Source data:

++++++++++

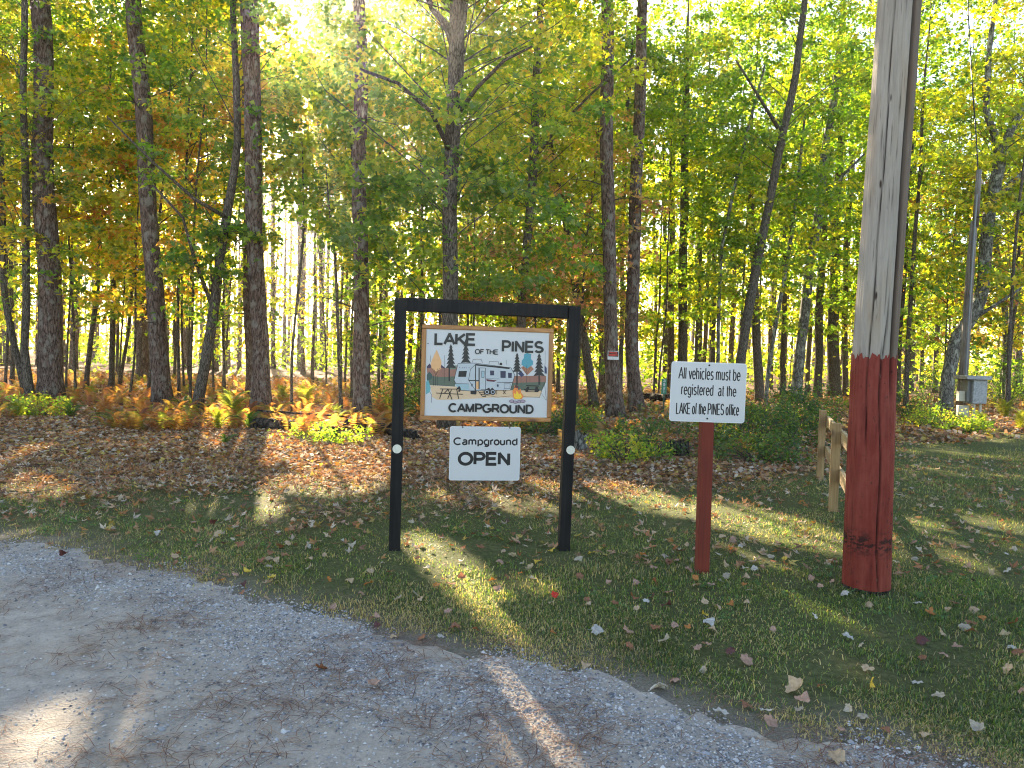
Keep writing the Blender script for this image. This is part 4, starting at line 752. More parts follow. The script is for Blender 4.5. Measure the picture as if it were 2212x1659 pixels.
FR = Face(o, e, z, nr); RW = (np.linalg.norm(TR-TL)+np.linalg.norm(BR-BL))/2; RH = (np.linalg.norm(TL-BL)+np.linalg.norm(TR-BR))/2
mb = MB(); slab(FR, rounded(RW, RH, .022), .003, M['rim'], mb, -.0015); mb.build('plate', rs_, Bs); mb = MB(); slab(FR, rounded(RW-.014, RH-.014, .016), .0003, M['white'], mb, .0018); mb.build('face', rs_, Bs)
def R3(x, y):                                          # crop coordinates to the plate
    v0 = (y-(100+(x-125)*.041))/(428-(x-125)*.004); return ((x-390+(y-320)*.02)/536*RW, (.5-v0)*RH)
def rtext(t, x0, x1, yb, yb1, cap, wt, gap=0): FR.reset(); FR.lift = .0024; a, b_ = R3(x0, yb), R3(x1, yb1); FR.text(t, a[0], b_[0], a[1], cap/428*RH, wt/428*RH, M['ink'], (b_[1]-a[1])/(b_[0]-a[0]), gap); FR.done('lettering', rs_, Bs)
rtext('All vehicles must be', 174, 618, 228, 247, 88, 8.2, .03); rtext('registered  at the', 195, 592, 341, 359, 82, 8.2, .03); rtext('LAKE of the PINES office', 162, 614, 478, 493, 84, 8.2, .05)
for x, y in ((393, 132), (388, 512)):
    a, b_ = R3(x, y); q = MB(); q.disc(FR.w(a, b_, .002), nr, ez, .007, .003, M['iron'], 10); q.build('screw', rs_, Bs)

# ------------------------------------------------------------------ utility pole, painted red at the bottom
def pole():
    b = gp(1871, 1274); Y = b[1]; root = empty('utility_pole', b, 'huge weathered grey utility pole with dark red painted bottom, nearest object on the right', 'utility pole')
    C = [(-.3, yp(1870.5, 1290, Y)), (0, b), (0, yp(1889, 780, Y)), (0, yp(1943, 0, Y))]; C = [c for _, c in C]; C[0][2] = -.2; top = C[-1]+(C[-1]-C[-2])/((C[-1]-C[-2])[2])*5.5; C.append(top); zc = [c[2] for c in C]
    R = [95/2*Y/F, 94/2*Y/F, 87/2*Y/F, 84/2*Y/F*.98, .115]; zp = yp(1889, 776, Y)[2]
    def part(z0, z1, nz, extra, mat, name, ragged=0, seg=120):
        th = np.linspace(0, 2*math.pi, seg, endpoint=False); zz = np.linspace(z0, z1, nz); T_, Z = np.meshgrid(th, zz)
        if ragged: k = np.clip((Z-(z1-.12))/.12, 0, 1); Z = Z+k*(.014*np.sin(T_*9+1)+.012*np.sin(T_*23)+.008*np.sin(T_*41+2)-.01)
        if name == 'bare_shaft': pass
        r = np.interp(Z, zc, R)+extra; cx = np.interp(Z, zc, [c[0] for c in C]); cy_ = np.interp(Z, zc, [c[1] for c in C])
        n_ = .0016*np.sin(T_*29+2*np.sin(Z*1.1))+.0011*np.sin(T_*53+np.sin(Z*2.3)*1.5)+.0022*np.sin(T_*7+Z*.8)+.003*np.sin(T_*3+Z*.4); r = r+n_; crk = np.zeros_like(T_); brn = np.clip((np.angle(np.exp(1j*(T_-R_(-115.6+46)-.05*np.sin(Z*1.7+46)*.5)))+.02)/.04, 0, 1)*(T_ > 0)*(np.cos(T_-R_(-40)) > .2)*np.clip((Z-1.2)/.5, 0, 1)
        for t0, w, dp, za, zb, wob in ((-115.6+46, .06, .035, 1.3, 9.5, .05), (-115.6-14, .018, .018, .9, 9, .10), (-115.6-22, .007, .010, 2.2, 7, .06), (-115.6+17, .007, .010, 1.2, 5, .08), (-115.6+24, .022, .020, -.1, 2.1, .22), (-115.6-45, .008, .01, 0, 6, .07), (-115.6+8, .005, .006, 0, 1.6, .05)):
            tc = R_(t0)+wob*np.sin(Z*1.7+t0)*.5+wob*.3*np.sin(Z*6+t0); dd = np.angle(np.exp(1j*(T_-tc))); k = np.clip((Z-za)/.2, 0, 1)*np.clip((zb-Z)/.3, 0, 1); e_ = k*np.exp(-(dd/w/1.4)**2); r = r-dp*e_; crk = np.maximum(crk, e_*min(1, dp/.018))
        for t0, kz, s_ in ((-115.6-30, 3.05, .05), (-115.6-33, 2.68, .04), (-115.6-5, 1.9, .03), (-115.6-25, 1.78, .045)):
            dd = np.angle(np.exp(1j*(T_-R_(t0))))*.14; q = (dd**2+((Z-kz)*.7)**2)/s_**2; r = r+.006*np.exp(-q)-.008*np.exp(-q*14)
        V = np.stack([cx+r*np.cos(T_), cy_+r*np.sin(T_), Z], 2).reshape(-1, 3); i = (np.arange(nz-1)[:, None]*seg+np.arange(seg)[None, :]); j = (np.arange(nz-1)[:, None]*seg+(np.arange(seg)+1)[None, :] % seg)
        Fq = np.stack([i, j, j+seg, i+seg], 2).reshape(-1, 4); link(bpy.data.objects.new(name, npmesh(name, V-b, Fq, np.stack([crk, brn, 0*crk], 2).reshape(-1, 3), [mat], True)), root)
    m, nt, bs, L = NT('weathered_pole_wood'); f = noise(nt, mapped(nt, (34, 34, 1.6)), 1, 8, .72, .6); g = noise(nt, mapped(nt, (3.5, 3.5, .5)), 2, 4); h = noise(nt, mapped(nt, (90, 90, 2.2)), 1, 4, .6)
    c = mixc(nt, .55, ramp(nt, f, [(.28, (.10, .085, .07)), (.48, (.27, .235, .195)), (.7, (.40, .365, .32))]), ramp(nt, g, [(.35, (.22, .20, .175)), (.52, (.33, .30, .26)), (.70, (.30, .22, .145))]))
    c = mixc(nt, ramp(nt, h, [(.62, (0, 0, 0)), (.70, (.8, .8, .8))]), c, (.05, .04, .033))
    vo = nt.nodes.new('ShaderNodeTexVoronoi'); vo.inputs['Scale'].default_value = 1; L.new(mapped(nt, (9, 9, 2.4)), vo.inputs['Vector']); c = mixc(nt, ramp(nt, vo.outputs['Distance'], [(.04, (1, 1, 1)), (.09, (0, 0, 0))]), c, (.04, .025, .018))
    a = nt.nodes.new('ShaderNodeAttribute'); a.attribute_name = 'col'; s3 = nt.nodes.new('ShaderNodeSeparateColor'); L.new(a.outputs['Color'], s3.inputs[0])
    bw = nt.nodes.new('ShaderNodeMath'); bw.operation = 'MULTIPLY'; L.new(s3.outputs[1], bw.inputs[0]); bw.inputs[1].default_value = .75; c = mixc(nt, bw.outputs[0], c, (.10, .062, .042)); c = mixc(nt, s3.outputs[0], c, (.012, .009, .008))
    L.new(c, bs.inputs['Base Color']); bs.inputs['Roughness'].default_value = .85; bs.inputs['Specular IOR Level'].default_value = .2; bump(nt, bs, mixc(nt, .5, f, h), 1, .006)
    part(.02, 9.0, 150, 0, m, 'bare_shaft'); part(.035, zp+.03, 110, .0035, M['redpaint'], 'painted_base', 1); part(-.15, .05, 8, .001, M['dead'], 'tarred_foot')
pole()

# ------------------------------------------------------------------ wooden fence behind the pole
FP = [gp(1771, 1034), gp(1798, 1104)]; dv = FP[1]-FP[0]; FP.append(FP[1]+dv*.98); fd = dv/np.linalg.norm(dv); fs = np.array([-fd[1], fd[0], 0]); fs *= np.sign(fs[0])
fence = empty('wooden_fence', FP[0], 'short honey brown two rail wooden fence running behind the big pole', 'fence')
for k, p in enumerate(FP):
    mb = MB(); mb.box(p+np.array([.004*k, 0, .40]), fs*.0455, fd*.0455, ez*.545, M['fence'], .006); o = mb.build('fence_post', fence, FP[0])
    if k == 1: q = MB(); q.disc(p-fs*.0+np.array([0, 0, 0])+ez*.50-np.array([0, 1, 0])*.046+np.array([-.0, -.0, 0]), -np.array([0, 1., 0]), ez, .014, .004, M['fence'], 12); q.build('knot', o, None)
for k in range(2):
    for zc_ in (.80, .39):
        p, q_ = FP[k]+fs*.066+ez*zc_, FP[k+1]+fs*.066+ez*(zc_-.01); c = (p+q_)/2; h = (q_-p)/2; mb = MB(); mb.box(c, h*1.0-fd*.003+fd*0, fs*.019, ez*.068, M['rail'], .004); mb.build('rail', fence, FP[0])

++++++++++

Challenge:
Reproduce exactly the run of lines that opens the listing and closes with the line holding "a, b_ = R3(x, y);". Pictures are excluded.

Written solution:
Keep writing the Blender script for this image. This is part 4, starting at line 752. More parts follow. The script is for Blender 4.5. Measure the picture as if it were 2212x1659 pixels.
FR = Face(o, e, z, nr); RW = (np.linalg.norm(TR-TL)+np.linalg.norm(BR-BL))/2; RH = (np.linalg.norm(TL-BL)+np.linalg.norm(TR-BR))/2
mb = MB(); slab(FR, rounded(RW, RH, .022), .003, M['rim'], mb, -.0015); mb.build('plate', rs_, Bs); mb = MB(); slab(FR, rounded(RW-.014, RH-.014, .016), .0003, M['white'], mb, .0018); mb.build('face', rs_, Bs)
def R3(x, y):                                          # crop coordinates to the plate
    v0 = (y-(100+(x-125)*.041))/(428-(x-125)*.004); return ((x-390+(y-320)*.02)/536*RW, (.5-v0)*RH)
def rtext(t, x0, x1, yb, yb1, cap, wt, gap=0): FR.reset(); FR.lift = .0024; a, b_ = R3(x0, yb), R3(x1, yb1); FR.text(t, a[0], b_[0], a[1], cap/428*RH, wt/428*RH, M['ink'], (b_[1]-a[1])/(b_[0]-a[0]), gap); FR.done('lettering', rs_, Bs)
rtext('All vehicles must be', 174, 618, 228, 247, 88, 8.2, .03); rtext('registered  at the', 195, 592, 341, 359, 82, 8.2, .03); rtext('LAKE of the PINES office', 162, 614, 478, 493, 84, 8.2, .05)
for x, y in ((393, 132), (388, 512)):
    a, b_ = R3(x, y); q = MB(); q.disc(FR.w(a, b_, .002), nr, ez, .007, .003, M['iron'], 10); q.build('screw', rs_, Bs)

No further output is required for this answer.